On Wed, Oct 28, 2020 at 08:18:24PM +0200, Vladimir Oltean wrote:
> Yes, I expect that the bridge input would need to have one more entry
> path into it than just br_handle_frame.
> 
> I'm a bit confused and undecided right now, so let's look at it from a
> different perspective. Let's imagine a switchdev driver (DSA or not)
> which is able to offload IP forwarding. There are some interfaces that
> are bridged and one that is standalone. The setup looks as below.
> 
>  IP interfaces
>                 +---------------------------------------------------------+
>                 |                           br0                           |
>                 +---------------------------------------------------------+
> 
>  +------------+ +------------+ +------------+ +------------+ +------------+
>  |    swp0    | |    swp1    | |    swp2    | |    swp3    | |    eth0    |
>  +------------+ +------------+ +------------+ +------------+ +------------+
> 
>  Hardware interfaces
> 
>  +------------+ +------------+ +------------+ +------------+ +------------+
>  | DSA port 0 | | DSA port 1 | | DSA port 2 | | DSA port 3 | |   e1000    |
>  +------------+ +------------+ +------------+ +------------+ +------------+
> 
> Let's say you receive a packet on the standalone swp0, and you need to
> perform IP routing towards the bridged domain br0. Some switchdev/DSA
> ports are bridged and some aren't.
> 
> The switchdev/DSA switch will attempt to do the IP routing step first,
> and it _can_ do that because it is aware of the br0 interface, so it
> will decrement the TTL and replace the L2 header.
> 
> At this stage we have a modified IP packet, which corresponds with what
> should be injected into the hardware's view of the br0 interface. The
> packet is still in the switchdev/DSA hardware data path.
> 
> But then, the switchdev/DSA hardware will look up the FDB in the name of
> br0, in an attempt of finding the destination port for the packet. But
> the packet should be delivered to a station connected to eth0 (e1000,
> foreign interface). So that's part of the exception path, the packet
> should be delivered to the CPU.
> 
> But the packet was already modified by the hardware data path (IP
> forwarding has already taken place)! So how should the DSA/switchdev
> hardware deliver the packet to the CPU? It has 2 options:
> 
> (a) unwind the entire packet modification, cancel the IP forwarding and
>     deliver the unmodified packet to the CPU on behalf of swp0, the
>     ingress port. Then let software IP forwarding plus software bridging
>     deal with it, so that it can reach the e1000.

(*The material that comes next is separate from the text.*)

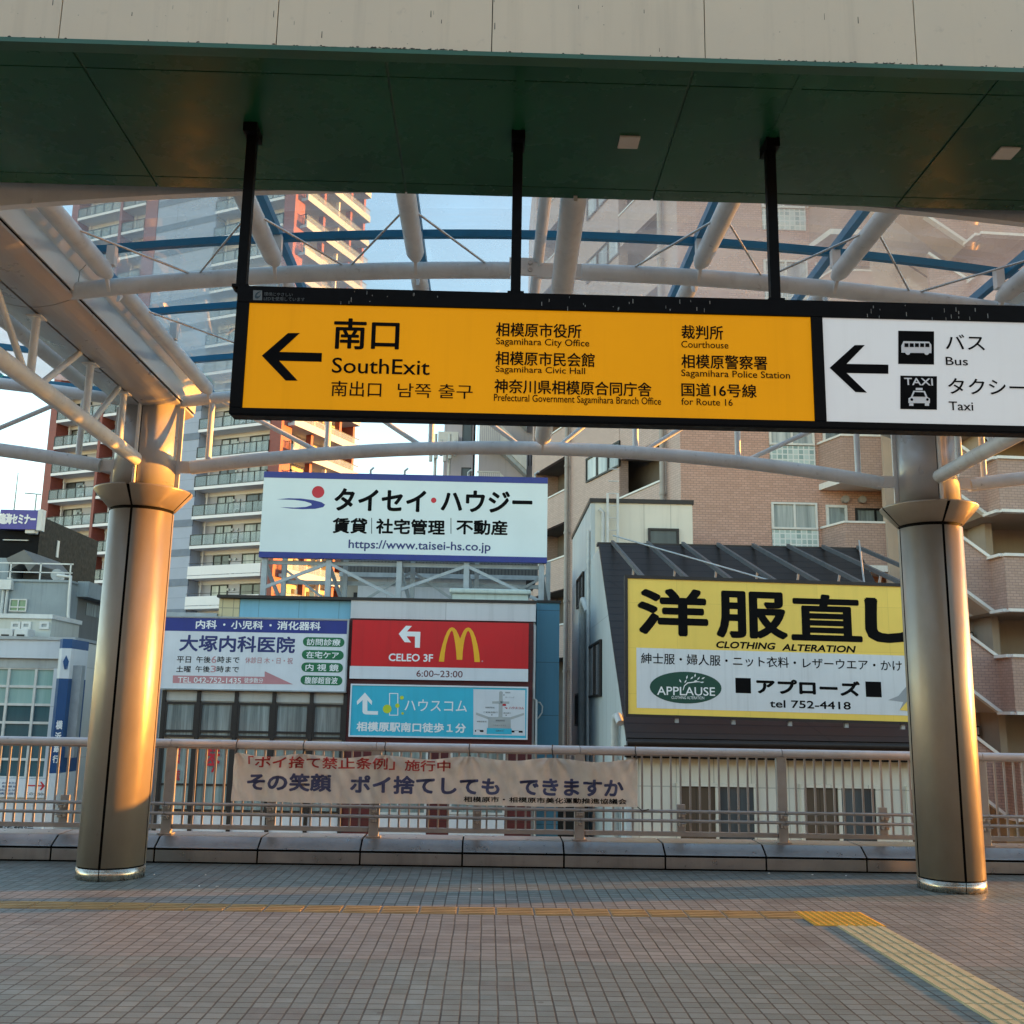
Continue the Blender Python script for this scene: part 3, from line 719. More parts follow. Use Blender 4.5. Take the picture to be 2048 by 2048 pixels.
T(ds, c3_, 'バス', 1628, 591, 1778, 650, SY, INK, bold=.012); T(ds, c3_, 'Bus', 1630, 678, 1715, 710, SY, INK, bold=.012)
T(ds, c3_, 'タクシー', 1638, 759, 1936, 820, SY, INK, bold=.012); T(ds, c3_, 'Taxi', 1642, 849, 1735, 883, SY, INK, bold=.012)
cl_ = crop(440, 370, .1656)
T(ds, cl_, '環境にやさしい', 535, 1295, 880, 1340, SY-.012, M['grey_ink']); T(ds, cl_, 'LEDを使用しています', 532, 1348, 1025, 1396, SY-.012, M['grey_ink'])
lb = shape(ds, cl_, [(402, 1272), (508, 1275), (508, 1392), (400, 1390)], SY-.012, paint('label_grey', (.16, .18, .18), .5), 'led_label')
shape(lb, cl_, [(420, 1350), (432, 1310), (470, 1286), (496, 1288), (470, 1300), (448, 1322), (440, 1345), (470, 1345), (496, 1315), (484, 1350), (452, 1372), (428, 1368)], SY-.012, paint('label_teal', (.015, .05, .065), .5), 'emblem', dy=.0042)

# ================================================================== BUILDINGS ACROSS THE STREET
M['frame_brown'] = paint('brown_window_frame', (.024, .018, .016), .5, .1, .2, 5)
M['frame_dark'] = paint('dark_window_frame', (.010, .010, .011), .5, .1, .2, 5)
M['frame_white'] = paint('white_window_frame', (.62, .61, .58), .45, 0, .12, 4, streak=.15)
M['curt_grey'] = curtain('curtained_pane_grey', (.10, .12, .12), (.34, .38, .37), 5.5, fac=.5)
M['curt_green'] = curtain('curtained_pane_green', (.12, .17, .165), (.36, .42, .40), 5.5, fac=.5)
M['curt_pale'] = curtain('curtained_pane_pale', (.17, .20, .20), (.50, .52, .50), 3.0, fac=.75)
M['dark_glass'] = curtain('dark_pane', (.018, .022, .026), (.07, .085, .09), 1.2, fac=.5)
M['darkred'] = tiles('dark_red_tiles', (.115, .014, .016), (.085, .011, .013), (.045, .012, .012), .6, .15, .006, .5, .5, .2, .2)
M['sky_blue'] = panels('pale_blue_panels', (.20, .46, .62), 1.1, 6, .010, .6, .5, .18)
M['teal_blue'] = panels('teal_blue_panels', (.055, .20, .30), 9, 1.45, .012, .5, .5, .25)
M['pale_panel'] = panels('pale_grey_panels', (.60, .60, .62), 2.7, 9, .010, .6, .5, .28)
M['cream_tile'] = tiles('cream_glazed_tiles', (.62, .53, .31), (.56, .49, .30), (.30, .26, .18), .30, .30, .012, 0, .3, .15, .2)
M['beige_panel'] = paint('beige_panel', (.50, .49, .46), .55, 0, .12, 2, streak=.25)
M['sign_white'] = paint('sign_white', (.68, .70, .74), .45, 0, .08, 1.2, streak=.16, grime=.08)
M['bill_white'] = paint('billboard_white', (.64, .72, .74), .5, 0, .05, .8)
M['navy'] = paint('navy_ink', (.022, .030, .150), .5); M['navy_band'] = paint('navy_band', (.018, .030, .22), .45, streak=.2)
M['pill'] = paint('green_pill', (.008, .145, .055), .5); M['pink_arrow'] = paint('pink_arrow', (.52, .23, .25), .55, streak=.15); M['pink_ink'] = paint('faded_pink_ink', (.52, .26, .28), .55)
M['red_face'] = paint('red_sign_face', (.60, .003, .007), .45, 0, .10, .7, streak=.22); M['gold'] = paint('golden_yellow', (.86, .42, .012), .4)
M['maroon'] = paint('maroon_ink', (.12, .012, .02), .5); M['cyan_face'] = paint('cyan_sign_face', (.035, .45, .62), .42, 0, .06, 1, streak=.2)
M['lime'] = paint('lime_dot', (.52, .60, .03), .5); M['map_grey'] = paint('map_grey', (.42, .43, .43), .55); M['red_ink'] = paint('red_ink', (.50, .015, .03), .5)
M['strut'] = paint('strut_grey', (.085, .095, .105), .5, .2, .2, 5)
M['galv'] = paint('galvanised_steel', (.36, .39, .41), .45, .3, .18, 3, streak=.25)
M['pipe_white'] = paint('white_pipe', (.52, .53, .52), .45, 0, .14, 4, streak=.2)
M['pipe_grey'] = paint('grey_pipe', (.30, .27, .25), .5, 0, .14, 4)
CC, CM, C5 = crop(320, 1200, .20704), crop(700, 1200, .2174), crop(320, 900, .414)
C1, C2 = crop(0, 1448, .3106), crop(600, 1448, .3106)

# ---- clinic building
BY0 = 28.3
cb = thing('clinic_building', 'two storey building with brown framed curtained windows and a pale blue parapet', 'building', (-4, BY0, STREET))
xl = at(322, 1400, BY0).x; xm = at(690, 1400, BY0).x; xr = at(1069, 1400, BY0).x
ztop = at(560, 1199, BY0).z; zsgn = at(330, 1232, BY0).z
xct = at(437, 1220, BY0).x; xbl = at(478, 1220, BY0).x; xwh = at(702, 1220, BY0).x
obj('wall', MB().box(xl, xr, BY0+.02, BY0+9, STREET, zsgn-.01), M['beige_panel'], cb)
obj('roof_block', MB().box(xct, xr, BY0+.3, BY0+9, zsgn, ztop-.02), M['beige_panel'], cb)
obj('tile_parapet', MB().box(xct, xbl, BY0+.02, BY0+.3, zsgn, ztop), M['cream_tile'], cb)
obj('blue_parapet', MB().box(xbl+.01, xwh, BY0+.03, BY0+.3, zsgn, ztop), M['sky_blue'], cb)
zr = at(702, 1237, BY0).z
obj('white_parapet', MB().box(xwh+.01, xr, BY0-.12, BY0+.3, zr, ztop+.01), M['pale_panel'], cb)
obj('coping', MB().box(xct-.03, xr+.02, BY0-.16, BY0+.42, ztop+.012, ztop+.09), M['frame_brown'], cb)
obj('coping', MB().box(xl, xct-.02, BY0-.1, BY0+.4, zsgn, zsgn+.10), M['galv'], cb)
obj('red_cladding', MB().box(xm+.02, xr-.06, BY0-.05, BY0+.02, STREET, zr-.01), M['darkred'], cb)
obj('edge_pipe', MB().tube([(xr-.02, BY0-.06, zr-.1), (xr-.02, BY0-.06, 1.9), (xr+.05, BY0-.06, 1.85), (xr+.05, BY0-.06, -5)], .035, 8), M['pipe_white'], cb)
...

This is what happens in the Spectrum ASICs. If a packet hits some
exception in the data path, it is trapped from the Rx port unmodified.

> (b) deliver the packet to the CPU in the middle of the hardware
>     forwarding data path, where the exception/miss occurred, aka deliver
>     it on behalf of br0. Modified by IP forwarding. This is where we'd
>     have to manually inject skb->dev into br0 somehow.